:: Given request ::
Each entry must be given again exactly; images do not belong in the copy.

:: Records to process ::
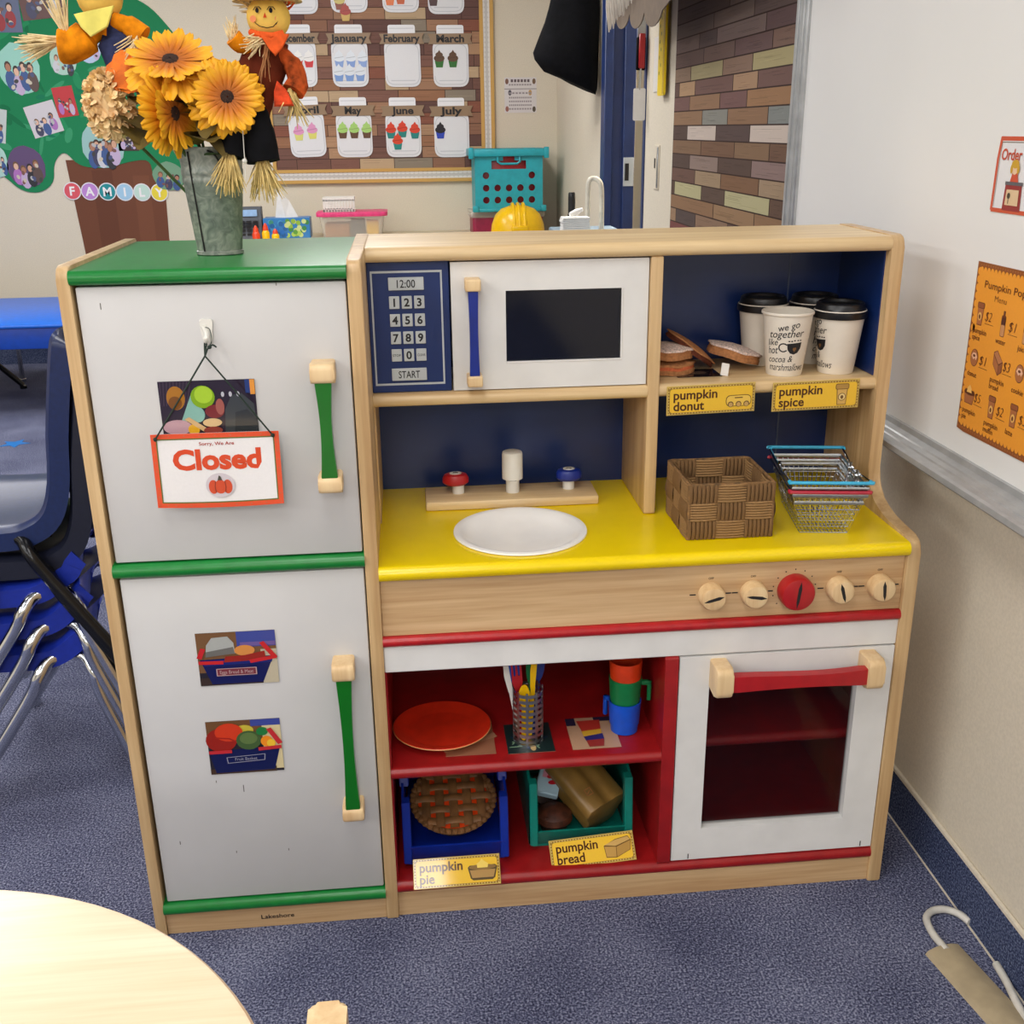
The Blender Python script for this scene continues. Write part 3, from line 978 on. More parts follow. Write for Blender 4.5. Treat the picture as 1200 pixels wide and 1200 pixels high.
for k, (ch, c, wd) in enumerate(zip('FAMILY', [(216, 84, 96), (186, 134, 206), (22, 140, 146), (160, 200, 226), (190, 218, 206), (228, 208, 60)],
                                    ['red', 'lilac', 'teal', 'pale blue', 'mint', 'yellow'])):
    x = -1.108 + k * .0864; z = .880 - k * .003
    t = thing('letter_disc', '%s paper disc with white letter %s below the paper tree' % (wd, ch), 'letter', (x, YB - 0.004, z), 'FAMILY letters on back wall')
    m = FRONT(x, YB - 0.005, z)
    b = MB(); b.col(226, 224, 226); b.prism([(.044 * math.cos(2 * PI * q / 28), .044 * math.sin(2 * PI * q / 28)) for q in range(28)], m, -0.001, 0.0005)
    b.col(*c); b.oval(m, 0, 0, .039, .039, 4, 28)
    b.build('disc', 'print', t, smooth=0)
    b = MB(); b.col(238, 236, 236); b.text(m, ch, 0, 0, .044, 6, 0.03)
    b.build('lettering', 'print', t, smooth=0)

# ================================================================== things along the back wall
CZ = 0.648
t = thing('low_cabinet', 'long low cabinet with pale wooden top below the bulletin board', 'cabinet', (0.5, 4.22, 0))
b = MB(); b.box(-0.34, 1.30, 3.96, YB - 0.008, CZ - 0.03, CZ, 0.004); b.build('worktop', 'counter_wood', t)
b = MB()
for x in (-0.32, 0.22, 0.74, 1.26):
    b.box(x, x + 0.02, 3.99, YB - 0.012, 0.0, CZ - 0.03)
b.box(-0.30, 1.26, 3.99, YB - 0.012, 0.05, 0.07); b.box(-0.30, 1.26, 3.99, YB - 0.012, 0.33, 0.345)
b.box(-0.30, 1.26, YB - 0.02, YB - 0.012, 0.07, CZ - 0.03)
b.build('carcass', 'counter_wood', t)

# grey lantern radio with light blue screen
t = thing('desk_phone', 'dark grey desk device with pale blue screen right behind the vase', 'phone', (-0.19, 4.22, CZ))
b = MB(); b.prism([(4.27, CZ), (4.17, CZ), (4.18, CZ + .03), (4.215, CZ + .155), (4.27, CZ + .155)], frame((0, 0, 0), (0, 1, 0), (0, 0, 1)), -0.255, -0.135, 0.004)
b.build('body', 'lantern_grey', t)
b = MB(); b.box(-0.248, -0.155, 4.196, 4.203, CZ + .112, CZ + .143); b.build('screen', plain('pale_blue_screen', (150, 186, 226), 0.3), t)
b = MB()
for k in range(4):
    for j in range(3):
        b.box(-0.24 + j * .032, -0.216 + j * .032, 4.176, 4.19, CZ + .02 + k * .02, CZ + .032 + k * .02)
b.build('keys', 'black_plastic', t)

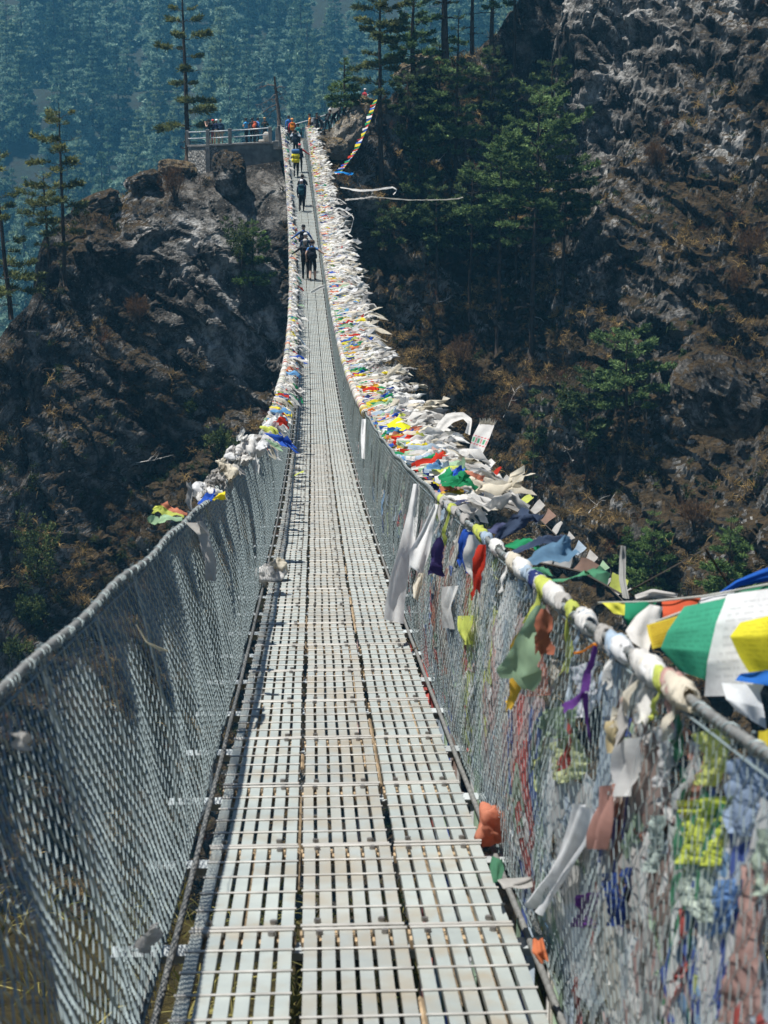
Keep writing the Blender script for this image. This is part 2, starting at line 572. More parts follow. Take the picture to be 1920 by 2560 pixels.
VEG = veg.reshape(NT + NB - 1, NX)
mb = MB(); mb.grid(LAND_P, np.stack([veg, veg, veg], 1))
cliff = tag(mb.build('cliff', M_ROCK, smooth=False), kind='structure')
i = np.arange(NT + NB - 2)[:, None] * NX
j = np.arange(NX - 1)[None]
_quads = np.stack([i + j, i + j + 1, i + NX + j + 1, i + NX + j], -1).reshape(-1, 4)
LAND = BVHTree.FromPolygons([tuple(a) for a in p], _quads.tolist())
_e1 = np.diff(LAND_P, axis=1)[:-1]; _e2 = np.diff(LAND_P, axis=0)[:, :-1]
LAND_N = np.cross(_e1, _e2)
LAND_N /= np.linalg.norm(LAND_N, axis=-1)[..., None] + 1e-9


def hit(px, py):
    """Where the line of sight through a spot of the 1659-wide picture meets the cliff."""
    loc, nrm, idx, dist = LAND.ray_cast(Vector((0, 0, 0)), ray_of(px * 1.15732, py * 1.15732))
    return loc


def drop(x, y):
    loc, nrm, idx, dist = LAND.ray_cast(Vector((x, y, 200)), Vector((0, 0, -1)))
    return loc


# gorge floor, far mountain, near bank
mb = MB()
mb.grid(np.array([[(x, y, -150 if y > 140 else -72.5) for x in (-900, 900)] for y in (-100, 130, 160, 1600)]))
tag(mb.build('ground', M_FOREST), kind='structure')
hx = np.linspace(-430, 430, 150); hy = np.linspace(333, 1260, 150)
HX, HY = np.meshgrid(hx, hy)
hp = np.stack([HX, HY, 0 * HX], -1).reshape(-1, 3)
HZ = -110 + (HY.ravel() - 333) * .40 + 26 * fbm(hp / 160, 4, 61) + 16 * fbm(hp / 110, 3, 67, True)
hp[:, 2] = np.minimum(HZ, 150 + 4 * fbm(hp / 30, 2, 3))
mb = MB(); mb.grid(hp.reshape(150, 150, 3))
far = tag(mb.build('mountain', M_FOREST, smooth=True), kind='structure')
HP = hp.reshape(150, 150, 3)
FAR = BVHTree.FromPolygons([tuple(a) for a in hp], [[a * 150 + b, a * 150 + b + 1, (a + 1) * 150 + b + 1, (a + 1) * 150 + b] for a in range(149) for b in range(149)])

nx = np.linspace(-14, 14, 120); ny = np.linspace(-6, 42, 200)
BX, BY = np.meshgrid(nx, ny)
bp_ = np.stack([BX, BY, 0 * BX], -1).reshape(-1, 3)
bz = np.interp(bp_[:, 1], [-6, -1.5, 0, 5, 9.5, 11.5, 14, 17, 30, 42], [-2.6, -2.5, -3.0, -3.9, -4.95, -6.4, -10, -18, -50, -74])
bz = bz + .5 * fbm(bp_ / 3.0, 4, 71) + .25 * np.abs(bp_[:, 0] + .5) * np.clip(bp_[:, 1] / 8, 0, 1) * -.6
bp_[:, 2] = bz
BANK_P = bp_.reshape(200, 120, 3)
mb = MB(); mb.grid(BANK_P)
tag(mb.build('near_bank', M_BANK, smooth=True), kind='structure')

# the haze in the valley
mb = MB(); mb.box((0, 750, 20), (1900, 1750, 344))
hz = tag(mb.build('haze', simple('haze_air', (1, 1, 1))), kind='stuff')
hm, nt, b = mat('haze_air_volume')
nt.nodes.remove(b)
pv = nt.nodes.new('ShaderNodeVolumePrincipled')
pv.inputs['Color'].default_value = (.17, .60, .98, 1)
pv.inputs['Density'].default_value = HAZE_DENSITY
pv.inputs['Anisotropy'].default_value = .1
nt.links.new(pv.outputs[0], nt.nodes['Material Output'].inputs['Volume'])
hz.data.materials.clear(); hz.data.materials.append(hm)
hz['label'] = 'blue haze filling the valley between the bridge and the far forest'
hz['category'] = 'haze'
# ------------------------------------------------------------------ the suspension bridge
bridge = tag(empty('suspension_bridge', (deckx(0.0), 0, deckz(0.0) - .2)), 'long steel suspension footbridge with wire mesh sides sagging across the gorge', 'bridge')
BO = np.array(bridge.location)


def bpart(mb, name, m, smooth=False):
    for a in range(len(mb.v)): mb.v[a] = mb.v[a] - BO
    return mb.build(name, m, bridge, smooth)


PW, GAP = .354, .016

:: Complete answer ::
The Blender Python script for this scene continues. Write part 3, from line 978 on. More parts follow. Write for Blender 4.5. Treat the picture as 1200 pixels wide and 1200 pixels high.
for k, (ch, c, wd) in enumerate(zip('FAMILY', [(216, 84, 96), (186, 134, 206), (22, 140, 146), (160, 200, 226), (190, 218, 206), (228, 208, 60)],
                                    ['red', 'lilac', 'teal', 'pale blue', 'mint', 'yellow'])):
    x = -1.108 + k * .0864; z = .880 - k * .003
    t = thing('letter_disc', '%s paper disc with white letter %s below the paper tree' % (wd, ch), 'letter', (x, YB - 0.004, z), 'FAMILY letters on back wall')
    m = FRONT(x, YB - 0.005, z)
    b = MB(); b.col(226, 224, 226); b.prism([(.044 * math.cos(2 * PI * q / 28), .044 * math.sin(2 * PI * q / 28)) for q in range(28)], m, -0.001, 0.0005)
    b.col(*c); b.oval(m, 0, 0, .039, .039, 4, 28)
    b.build('disc', 'print', t, smooth=0)
    b = MB(); b.col(238, 236, 236); b.text(m, ch, 0, 0, .044, 6, 0.03)
    b.build('lettering', 'print', t, smooth=0)

# ================================================================== things along the back wall
CZ = 0.648
t = thing('low_cabinet', 'long low cabinet with pale wooden top below the bulletin board', 'cabinet', (0.5, 4.22, 0))
b = MB(); b.box(-0.34, 1.30, 3.96, YB - 0.008, CZ - 0.03, CZ, 0.004); b.build('worktop', 'counter_wood', t)
b = MB()
for x in (-0.32, 0.22, 0.74, 1.26):
    b.box(x, x + 0.02, 3.99, YB - 0.012, 0.0, CZ - 0.03)
b.box(-0.30, 1.26, 3.99, YB - 0.012, 0.05, 0.07); b.box(-0.30, 1.26, 3.99, YB - 0.012, 0.33, 0.345)
b.box(-0.30, 1.26, YB - 0.02, YB - 0.012, 0.07, CZ - 0.03)
b.build('carcass', 'counter_wood', t)

# grey lantern radio with light blue screen
t = thing('desk_phone', 'dark grey desk device with pale blue screen right behind the vase', 'phone', (-0.19, 4.22, CZ))
b = MB(); b.prism([(4.27, CZ), (4.17, CZ), (4.18, CZ + .03), (4.215, CZ + .155), (4.27, CZ + .155)], frame((0, 0, 0), (0, 1, 0), (0, 0, 1)), -0.255, -0.135, 0.004)
b.build('body', 'lantern_grey', t)
b = MB(); b.box(-0.248, -0.155, 4.196, 4.203, CZ + .112, CZ + .143); b.build('screen', plain('pale_blue_screen', (150, 186, 226), 0.3), t)
b = MB()
for k in range(4):
    for j in range(3):
        b.box(-0.24 + j * .032, -0.216 + j * .032, 4.176, 4.19, CZ + .02 + k * .02, CZ + .032 + k * .02)
b.build('keys', 'black_plastic', t)

Keep writing the Blender script for this image. This is part 2, starting at line 572. More parts follow. Take the picture to be 1920 by 2560 pixels.
VEG = veg.reshape(NT + NB - 1, NX)
mb = MB(); mb.grid(LAND_P, np.stack([veg, veg, veg], 1))
cliff = tag(mb.build('cliff', M_ROCK, smooth=False), kind='structure')
i = np.arange(NT + NB - 2)[:, None] * NX
j = np.arange(NX - 1)[None]
_quads = np.stack([i + j, i + j + 1, i + NX + j + 1, i + NX + j], -1).reshape(-1, 4)
LAND = BVHTree.FromPolygons([tuple(a) for a in p], _quads.tolist())
_e1 = np.diff(LAND_P, axis=1)[:-1]; _e2 = np.diff(LAND_P, axis=0)[:, :-1]
LAND_N = np.cross(_e1, _e2)
LAND_N /= np.linalg.norm(LAND_N, axis=-1)[..., None] + 1e-9


def hit(px, py):
    """Where the line of sight through a spot of the 1659-wide picture meets the cliff."""
    loc, nrm, idx, dist = LAND.ray_cast(Vector((0, 0, 0)), ray_of(px * 1.15732, py * 1.15732))
    return loc


def drop(x, y):
    loc, nrm, idx, dist = LAND.ray_cast(Vector((x, y, 200)), Vector((0, 0, -1)))
    return loc


# gorge floor, far mountain, near bank
mb = MB()
mb.grid(np.array([[(x, y, -150 if y > 140 else -72.5) for x in (-900, 900)] for y in (-100, 130, 160, 1600)]))
tag(mb.build('ground', M_FOREST), kind='structure')
hx = np.linspace(-430, 430, 150); hy = np.linspace(333, 1260, 150)
HX, HY = np.meshgrid(hx, hy)
hp = np.stack([HX, HY, 0 * HX], -1).reshape(-1, 3)
HZ = -110 + (HY.ravel() - 333) * .40 + 26 * fbm(hp / 160, 4, 61) + 16 * fbm(hp / 110, 3, 67, True)
hp[:, 2] = np.minimum(HZ, 150 + 4 * fbm(hp / 30, 2, 3))
mb = MB(); mb.grid(hp.reshape(150, 150, 3))
far = tag(mb.build('mountain', M_FOREST, smooth=True), kind='structure')
HP = hp.reshape(150, 150, 3)
FAR = BVHTree.FromPolygons([tuple(a) for a in hp], [[a * 150 + b, a * 150 + b + 1, (a + 1) * 150 + b + 1, (a + 1) * 150 + b] for a in range(149) for b in range(149)])

nx = np.linspace(-14, 14, 120); ny = np.linspace(-6, 42, 200)
BX, BY = np.meshgrid(nx, ny)
bp_ = np.stack([BX, BY, 0 * BX], -1).reshape(-1, 3)
bz = np.interp(bp_[:, 1], [-6, -1.5, 0, 5, 9.5, 11.5, 14, 17, 30, 42], [-2.6, -2.5, -3.0, -3.9, -4.95, -6.4, -10, -18, -50, -74])
bz = bz + .5 * fbm(bp_ / 3.0, 4, 71) + .25 * np.abs(bp_[:, 0] + .5) * np.clip(bp_[:, 1] / 8, 0, 1) * -.6
bp_[:, 2] = bz
BANK_P = bp_.reshape(200, 120, 3)
mb = MB(); mb.grid(BANK_P)
tag(mb.build('near_bank', M_BANK, smooth=True), kind='structure')

# the haze in the valley
mb = MB(); mb.box((0, 750, 20), (1900, 1750, 344))
hz = tag(mb.build('haze', simple('haze_air', (1, 1, 1))), kind='stuff')
hm, nt, b = mat('haze_air_volume')
nt.nodes.remove(b)
pv = nt.nodes.new('ShaderNodeVolumePrincipled')
pv.inputs['Color'].default_value = (.17, .60, .98, 1)
pv.inputs['Density'].default_value = HAZE_DENSITY
pv.inputs['Anisotropy'].default_value = .1
nt.links.new(pv.outputs[0], nt.nodes['Material Output'].inputs['Volume'])
hz.data.materials.clear(); hz.data.materials.append(hm)
hz['label'] = 'blue haze filling the valley between the bridge and the far forest'
hz['category'] = 'haze'
# ------------------------------------------------------------------ the suspension bridge
bridge = tag(empty('suspension_bridge', (deckx(0.0), 0, deckz(0.0) - .2)), 'long steel suspension footbridge with wire mesh sides sagging across the gorge', 'bridge')
BO = np.array(bridge.location)


def bpart(mb, name, m, smooth=False):
    for a in range(len(mb.v)): mb.v[a] = mb.v[a] - BO
    return mb.build(name, m, bridge, smooth)


PW, GAP = .354, .016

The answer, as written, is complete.